What happens when the Redial button is absent on a phone?! That travesty of a phone indeed appeared during one of my past projects. A team member very much needed to repeat his previously dialed number which was written on a piece of paper. But there was no button labeled Redial on his desk phone, so naturally he raised his fist and cursed the PBX gods to no end.

Being the snarky member of the team, I made a profound, almost Zen-like remark to him: Of course there is a Redial feature, it’s a 10-key redial.

He was not amused, and I quietly went back to pretending to be busy at doing something CTI-ish.

But there is a lesson here… and that’s to avoid taking any simple technological feature for granted. Furthermore, always remember how to do things the “old” way.
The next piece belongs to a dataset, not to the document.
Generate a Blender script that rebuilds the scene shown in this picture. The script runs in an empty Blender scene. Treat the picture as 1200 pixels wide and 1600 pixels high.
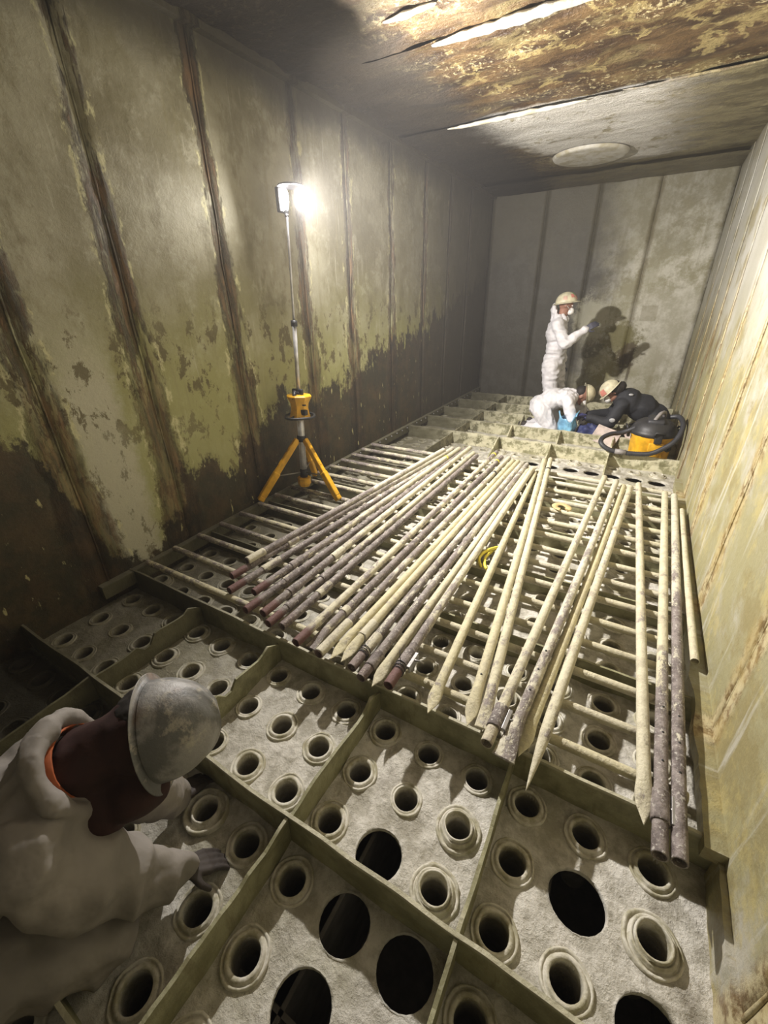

In all CTI implementations there is a law. The law simply states, The contact center agent cannot live without CTI once it has been deployed successfully. In other words, an agent becomes dependent on the softphone and screen-pop, unconsciously taking CTI for granted. Remove CTI and the agent becomes incapacitated. AHT and call abandoned rate start going up and now the supervisors start freaking out. Soon enough the whole center becomes a zoo showcasing animals with headsets attached to their ears.

I propose that every well-managed contact center ought to schedule drills to simulate a CTI “system down” crisis. Take the CTI system offline and instruct the agents on how to continue to take calls, be courteous to callers, and continue to perform their tasks effectively. It should be part of the staff training. Go back to the analog technologies — pen and paper — if necessary. As long as calls are still arriving at the center then there is absolutely no excuse to make customers suffer because of your staff’s addiction to screen-pops.

In my past projects I have never seen a client implementing such a drill. Most of the time it was just documenting procedures for a CTI down scenario. Perhaps we all have overwhelming faith in CTI technology for it to be near-perfect? I don’t know about you, but my cable broadband goes down once in a while and my cell phone still drops calls in 2010.